● **Stated problem**:
Extract word for word the lines of the listing from its start to the line holding "TRI = np.concatenate([Q[:, [0, 1, 2]], Q[:, [0, 2, 3]]])", both ends kept; pictures are not part of the copy.

----- Data provided -----

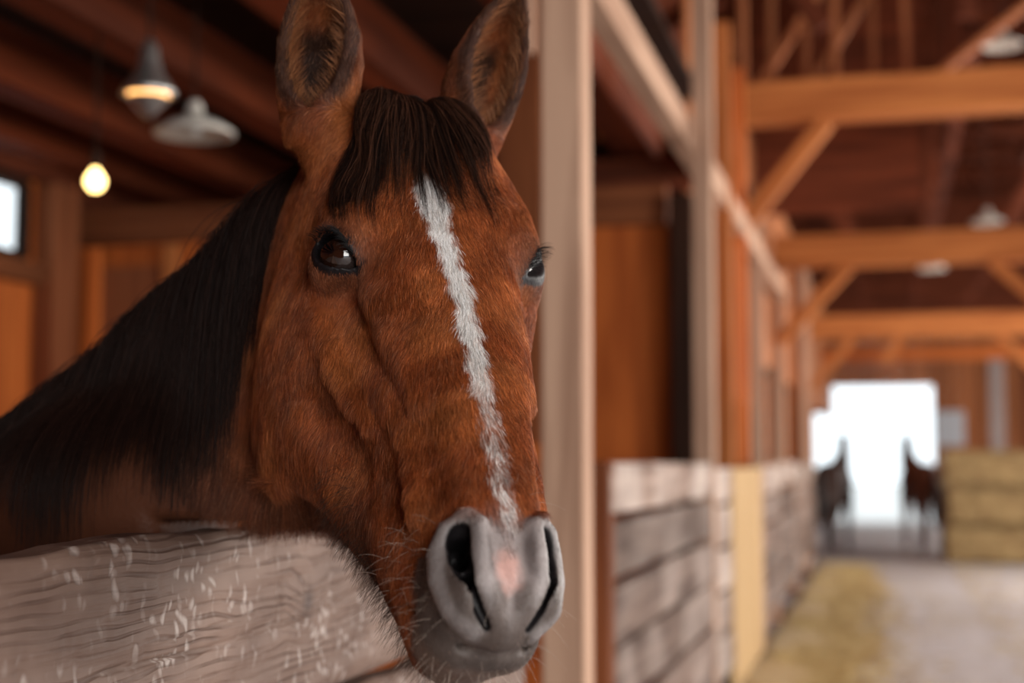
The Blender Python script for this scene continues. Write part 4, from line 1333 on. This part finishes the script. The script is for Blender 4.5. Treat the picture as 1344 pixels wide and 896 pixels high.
def hair(name, pts, radius, tip, cols, mat, parent=None):
    """pts: strands x points x 3 in world space"""
    n, k, _ = pts.shape
    hc = bpy.data.hair_curves.new(name)
    hc.add_curves([k] * n)
    hc.attributes['position'].data.foreach_set('vector', (pts - HORSE_AT).astype(np.float32).ravel()) if 'position' in hc.attributes else None
    r = np.broadcast_to(np.asarray(radius, float).reshape(-1, 1), (n, 1)) * (1 - (1 - tip) * np.linspace(0, 1, k)[None, :] ** 1.5)
    ra = hc.attributes.get('radius') or hc.attributes.new('radius', 'FLOAT', 'POINT')
    ra.data.foreach_set('value', r.astype(np.float32).ravel())
    t = hc.attributes.new('tint', 'FLOAT_COLOR', 'CURVE')
    t.data.foreach_set('color', np.concatenate([cols, np.ones((n, 1))], 1).astype(np.float32).ravel())
    return child(name, hc, parent, [mat], 'stuff')


TRI = np.concatenate([Q[:, [0, 1, 2]], Q[:, [0, 2, 3]]])


def sample(n, weight):
    """random surface points: weight per vertex"""
    a = WV[TRI[:, 0]]; ar = .5 * np.linalg.norm(np.cross(WV[TRI[:, 1]] - a, WV[TRI[:, 2]] - a), axis=1)
    w = ar * weight[TRI].mean(1)
    i = rng.choice(len(TRI), n, p=w / w.sum())
    r1 = np.sqrt(rng.random(n)); r2 = rng.random(n)
    bc = np.stack([1 - r1, r1 * (1 - r2), r1 * r2], 1)
    tr = TRI[i]
    pos = (WV[tr] * bc[:, :, None]).sum(1); nor = (WN[tr] * bc[:, :, None]).sum(1); ph = (V[tr] * bc[:, :, None]).sum(1)
    return pos, nor / np.linalg.norm(nor, axis=1)[:, None], ph


def unit(v):
    return v / (np.linalg.norm(v, axis=1)[:, None] + 1e-12)


def ear_weight(P):
    e = np.zeros(len(P))
    for E in EARS:
        q = P - E[0]; s = q @ E[1]
        e = np.maximum(e, (np.hypot(q @ E[3], q @ E[2]) < .062) * sstep(.0, .02, s))
    return e


def flow(P):
    """growth direction of the coat in head space"""
    x, t, d = P[:, 0], P[:, 1], P[:, 2]
    whorl = sstep(.20, .10, t)                 # above the eyes the hair parts sideways and upwards
    D = np.stack([np.sign(x) * (.15 + .9 * whorl * sstep(.0, .03, np.abs(x))) , 1.0 - 1.5 * whorl * sstep(.14, .10, t) * 0, -.22 - .5 * sstep(.03, .08, np.abs(x))], 1)
    back = sstep(-.09, -.16, d)                # cheek hair lies down and back
    D[:, 2] -= .5 * back
    for E in EARS:
        q = P - E[0]; s = q @ E[1]
        m = (np.hypot(q @ E[3], q @ E[2]) < .062) * sstep(.0, .02, s)
        D = D * (1 - m[:, None]) + (E[1] + .25 * unit(q)) * m[:, None]
    nk = sstep(.0, -.08, t) * (1 - ear_weight(P))
    return D


EARW = ear_weight(V)
A_ = np.stack([np.abs(V[:, 0]), V[:, 1], V[:, 2]], 1)
_on_head = (np.abs(V - [0, .28, -.08]) < [.14, .44, .22]).all(1)
_n = nostril(A_); _e = eye_open(A_)
wt = np.where(_on_head, 1., .0)
wt *= np.where(_n < .003, 0, 1) * np.where((_e < .004) & (np.sqrt(((A_ - EYE) ** 2).sum(1)) < .05), 0, 1)
wt *= 1 - .86 * vm
wt = np.maximum(wt, EARW * .9 * (_on_head | (EARW > 0)))
facing = np.einsum('ij,ij->i', WN, (CAM - WV) / np.linalg.norm(CAM - WV, axis=1)[:, None])
wt *= np.where(facing > -.25, 1, .22)          # thinner where nobody can stand to look
NCOAT = 400000
p, n, ph = sample(NCOAT, wt)
D = flow(ph) @ M_H2W.T
jit = rng.normal(0, 1, (NCOAT, 3))
cl = np.stack([vnoise(ph, 70, 11), vnoise(ph, 70, 12), vnoise(ph, 70, 13)], 1) - .5
D = unit(D) + cl * .9 + jit * .13
D -= n * np.einsum('ij,ij->i', D, n)[:, None]
D = unit(D)
L = .0085 + .004 * vnoise(ph, 40, 14)
L += .014 * sstep(-.17, -.25, ph[:, 2]) * sstep(.60, .5, ph[:, 1]) + .006 * sstep(-.10, -.2, ph[:, 2])
_, pm, _l = coat_color(ph, p, hair=True)
ew_ = ear_weight(ph)
L = L * (1 - .72 * pm) * (.75 + .5 * rng.random(NCOAT))
aq = np.stack([np.abs(ph[:, 0]), ph[:, 1], ph[:, 2]], 1)
re = np.sqrt(((aq - EYE) ** 2).sum(1))
L *= np.where(re < .045, .45, 1)
lift = .22 + .16 * rng.random(NCOAT)
k = 4
s = np.linspace(0, 1, k)[None, :, None]
down = np.array([0, 0, -1.0])
strand = p[:, None] - n[:, None] * .0004 + (D[:, None] * s + n[:, None] * (lift[:, None, None] * s * (1.25 - .75 * s)) + down * .12 * s * s) * L[:, None, None]
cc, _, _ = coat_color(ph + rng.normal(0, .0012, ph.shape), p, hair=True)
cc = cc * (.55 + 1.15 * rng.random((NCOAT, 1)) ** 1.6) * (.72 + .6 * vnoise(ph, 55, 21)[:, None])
pale_tip = rng.random(NCOAT) < .06
cc[pale_tip] = cc[pale_tip] * 1.2 + [.16, .085, .05]
fur_mat = hair_material('bay_coat_hair', .5, .25)
# pale fuzz inside the ears
eL = np.zeros(len(V))
for E in EARS:
    s_, y_, z_, rho_, r_ = ear_local(V, E)
    ang_ = np.abs(np.arctan2(y_, -z_))
    eL = np.maximum(eL, (r_ < rho_ + .001) * (s_ > .012) * (s_ < .14) * (.03 + sstep(.9, 1.4, ang_)))
pf, nf, hf = sample(3200, eL)
sl = np.linspace(0, 1, 6)[None, :, None]
dirs = np.zeros_like(pf)
for E in EARS:
    s_, y_, z_, rho_, r_ = ear_local(hf, E)
    mm = (np.abs(s_ - .07) < .09) & (r_ < .05)
    dv = (E[1][None] * .9 + E[2][None] * .35 - np.sign(y_)[:, None] * E[3][None] * .55) @ M_H2W.T
    dirs[mm] = unit(dv)[mm]
dirs = unit(dirs + nf * .35 + rng.normal(0, .22, pf.shape))
lf = rng.uniform(.010, .026, (len(pf), 1, 1))
stf = pf[:, None] + dirs[:, None] * sl * lf
cf_ = np.array([.27, .105, .042]) * rng.uniform(.2, 1.5, (len(pf), 1))
hair('ear_fuzz', stf, .00013, .3, cf_, fur_mat)
hair('coat', strand, .000135 + .00006 * rng.random(NCOAT), .25, np.clip(cc, 0, .9), fur_mat)


def grad_field(P, fn, e=.0015):
    g = np.zeros_like(P)
    for a in range(3):
        d = np.zeros(3); d[a] = e
        g[:, a] = (fn(P + d) - fn(P - d)) / (2 * e)
    return g


def skull(P):
    Qa = P.copy(); Qa[:, 0] = np.abs(Qa[:, 0])
    f = loft(P)
    f = smin(f, ell(Qa, (.064, .178, -.030), (.026, .040, .022)), .022)
    f = smin(f, ell(Qa, (.034, .070, .000), (.022, .055, .012)), .02)
    return f


# forelock --------------------------------------------------------------
mane_mat = hair_material('black_mane_hair', .45, .14)


def surface_strands(root, end, height, k=11, seedf=60.):
    n = len(root)
    s = np.linspace(0, 1, k)[None, :, None]
    P = root[:, None] * (1 - s) + end[:, None] * s
    P[:, :, 2] += .02
    F_ = P.reshape(-1, 3).copy()
    for _ in range(6):
        f = skull(F_); g = grad_field(F_, skull)
        F_ -= g * (np.clip(f, -.03, .03) / (np.sum(g * g, 1) + 1e-6))[:, None] * .9
    g = unit(grad_field(F_, skull))
    hgt = (height[:, None] * (np.sin(np.pi * np.clip(s[:, :, 0] * .92 + .05, 0, 1)) * .8 + .25)).reshape(-1)
    hgt += (.016 * np.exp(-(F_[:, 0] / .022) ** 2).reshape(n, k) * np.exp(-(s[:, :, 0] / .40) ** 2)).reshape(-1)
    F_ += g * hgt[:, None]
    return F_.reshape(n, k, 3)


def fore(n, wide, tlo, thi, col, hmax, curl):
    u = np.clip(rng.uniform(-1, 1, n) * .9 + rng.normal(0, .2, n), -1.2, 1.2)
    root = np.stack([u * .046 + .004, rng.uniform(-.035, .028, n), np.full(n, .0)], 1)
    cl = np.round(u * 11 + rng.normal(0, .3, n)) / 11               # locks
    ue = u * .45 + cl * .55
    loose = rng.random(n) < .25
    ue = np.where(loose, u + rng.normal(0, .16, n), ue)
    tt = tlo + (thi - tlo) * rng.random(n) ** 1.5 + .016 * np.sin(cl * 29) + .012 * np.cos(cl * 13)
    tt += rng.normal(0, .012, n)
    tt = np.where(ue > .35, tt + .02 * (ue - .35), tt)
    end = np.stack([ue * wide + .008, tt, np.full(n, .0)], 1)
    st = surface_strands(root, end, rng.uniform(.0, hmax, n))
    s = np.linspace(0, 1, st.shape[1])[None, :]
    st[:, :, 0] += curl * np.sin(s * (5 + 2 * np.sin(cl[:, None] * 50)) + cl[:, None] * 40) * s
    W = h2w(st.reshape(-1, 3)).reshape(st.shape)
    W += (rng.normal(0, .0016, (n, 1, 3)) * s[:, :, None])
    c = col * (.4 + 1.3 * rng.random((n, 1)) ** 2)
    return W, c


Wf, cf = fore(8500, .150, .070, .195, np.array([.014, .007, .005]), .007, .003)
W2, c2 = fore(800, .155, .13, .205, np.array([.07, .028, .016]), .009, .005)
Wf = np.concatenate([Wf, W2]); cf = np.concatenate([cf, c2])
hair('forelock', Wf, .00016 + .00007 * rng.random(len(Wf)), .3, cf, mane_mat)

# mane ------------------------------------------------------------------
UPZ = np.array([0, 0, 1.0])
_bc = np.array([b[0] for b in BODY[:4]]); _bh = np.array([b[1] for b in BODY[:4]]); _bw = np.array([b[2] for b in BODY[:4]])
_seg = np.array([0, .30, .62, 1.0])


def mane(n, k=13):
    s = rng.uniform(-.05, .98, n)
    lock = np.round(s * 46 + rng.normal(0, .3, n)) / 46
    s2 = s * .5 + lock * .5
    C = np.stack([np.interp(s2, _seg, _bc[:, a]) for a in range(3)], 1)
    e = np.minimum(s2, 0)
    C += e[:, None] * np.array([-.5, .12, -.10]) * -0.0
    H = np.interp(s2, _seg, _bh)
    ds = .02
    T = unit(np.stack([np.interp(s2 + ds, _seg, _bc[:, a]) - np.interp(np.maximum(s2, 0) - ds, _seg, _bc[:, a]) for a in range(3)], 1))
    N_ = UPZ - T * T[:, 2:3]
    N_ -= SD * (N_ @ SD)[:, None]
    N_ = unit(N_)
    r0 = C + N_ * (H - .004)[:, None] + SD * rng.uniform(-.018, .018, n)[:, None]
    r0 += np.minimum(s, 0)[:, None] * np.array([-.55, .12, -.35])
    ln = rng.uniform(.20, .36, n) * (1 + .12 * np.sin(lock * 31))
    q = np.linspace(0, 1, k)
    pts = np.zeros((n, k, 3)); pts[:, 0] = r0
    d = unit(N_ * .55 - SD * rng.uniform(.5, 1.0, n)[:, None] + rng.normal(0, .08, (n, 3)))
    drift = rng.normal(0, .03, (n, 3)) + np.stack([np.sin(lock * 77), np.cos(lock * 77), lock * 0], 1) * .04
    step = ln / (k - 1)
    for i in range(1, k):
        d = unit(d * .62 + (np.array([0, 0, -1.0]) + drift * (i / k)) * .38)
        p_ = pts[:, i - 1] + d * step[:, None]
        f = body_field(p_)
        off = .004 + .012 * ((np.arange(n) * 0.618) % 1)
        bad = f < off
        if bad.any():
            g = unit(grad_field(p_[bad], body_field, .003))
            p_[bad] += g * (off[bad] - f[bad])[:, None]
        pts[:, i] = p_
    c = np.array([.020, .0085, .006]) * (.45 + 1.3 * rng.random((n, 1)) ** 2.5)
    return pts, c


Wm, cm = mane(15000)
hair('mane', Wm, .00022 + .00008 * rng.random(len(Wm)), .4, cm, mane_mat)

# whiskers and lashes ------------------------------------------------------
pale_mat = hair_material('pale_whisker_hair', .4, .4)


def bristles(name, n, wt_, length, rad, col, droop, mat, spread=.35, k=7):
    p_, n_, h_ = sample(n, wt_)
    d = unit(n_ + rng.normal(0, spread, n_.shape))
    s = np.linspace(0, 1, k)[None, :, None]
    l_ = (length * rng.uniform(.5, 1.1, n))[:, None, None]
    st = p_[:, None] + d[:, None] * s * l_ + np.array([0, 0, -1.0]) * droop * s * s * l_
    return hair(name, st, rad, .4, np.array(col) * rng.uniform(.6, 1.3, (n, 1)), mat)


x_, t_, d_ = A_[:, 0], V[:, 1], V[:, 2]
_hd = (x_ < .08) & (d_ > -.25) & (t_ < .66)
bristles('whiskers', 260, np.where(_hd & (t_ > .50) & (_n > .004), 1., 0) * (.25 + sstep(-.05, -.09, d_)), .026, .00011, (.42, .34, .28), .35, pale_mat)
bristles('chin_hair', 2600, (_hd & (t_ > .36) & (t_ < .60) & (d_ < -.128)) * 1., .020, .00013, (.05, .022, .012), .5, fur_mat, .5)
q = A_ - EYE
top = (np.abs(_e - .0015) < .0012) & (q @ ev > .003) & (np.sqrt((q * q).sum(1)) < .034)
if top.any():
    pe, ne, he = sample(260, top * 1.)
    sg = np.sign(he[:, 0:1])
    ewl = np.stack([sg[:, 0] * ew[0], np.full(len(pe), ew[1]), np.full(len(pe), ew[2])], 1) @ M_H2W.T
    evl = np.stack([sg[:, 0] * ev[0], np.full(len(pe), ev[1]), np.full(len(pe), ev[2])], 1) @ M_H2W.T
    d = unit(unit(ewl) + .25 * unit(evl) + rng.normal(0, .13, pe.shape))
    s = np.linspace(0, 1, 7)[None, :, None]
    st = pe[:, None] + d[:, None] * s * .017 + np.array([0, 0, -1.0]) * .006 * s * s
    hair('eyelashes', st, .00016, .25, np.full((len(pe), 3), .012), mane_mat)

# tail --------------------------------------------------------------------
nt_ = 1500
base = np.array([-2.66, 2.06, 1.16]); k = 12
s = np.linspace(0, 1, k)[None, :, None]
o = rng.normal(0, 1, (nt_, 1, 3))
st = base + HH * .10 * np.sin(s * 1.6) + np.array([0, 0, -.85]) * s ** 1.3 + o * (.012 + .04 * np.sin(np.pi * s ** .8)) * [1, 1, .2]
hair('tail', st, .0006, .3, np.full((nt_, 3), .012), mane_mat)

-----

● **Task response**:
The Blender Python script for this scene continues. Write part 4, from line 1333 on. This part finishes the script. The script is for Blender 4.5. Treat the picture as 1344 pixels wide and 896 pixels high.
def hair(name, pts, radius, tip, cols, mat, parent=None):
    """pts: strands x points x 3 in world space"""
    n, k, _ = pts.shape
    hc = bpy.data.hair_curves.new(name)
    hc.add_curves([k] * n)
    hc.attributes['position'].data.foreach_set('vector', (pts - HORSE_AT).astype(np.float32).ravel()) if 'position' in hc.attributes else None
    r = np.broadcast_to(np.asarray(radius, float).reshape(-1, 1), (n, 1)) * (1 - (1 - tip) * np.linspace(0, 1, k)[None, :] ** 1.5)
    ra = hc.attributes.get('radius') or hc.attributes.new('radius', 'FLOAT', 'POINT')
    ra.data.foreach_set('value', r.astype(np.float32).ravel())
    t = hc.attributes.new('tint', 'FLOAT_COLOR', 'CURVE')
    t.data.foreach_set('color', np.concatenate([cols, np.ones((n, 1))], 1).astype(np.float32).ravel())
    return child(name, hc, parent, [mat], 'stuff')


TRI = np.concatenate([Q[:, [0, 1, 2]], Q[:, [0, 2, 3]]])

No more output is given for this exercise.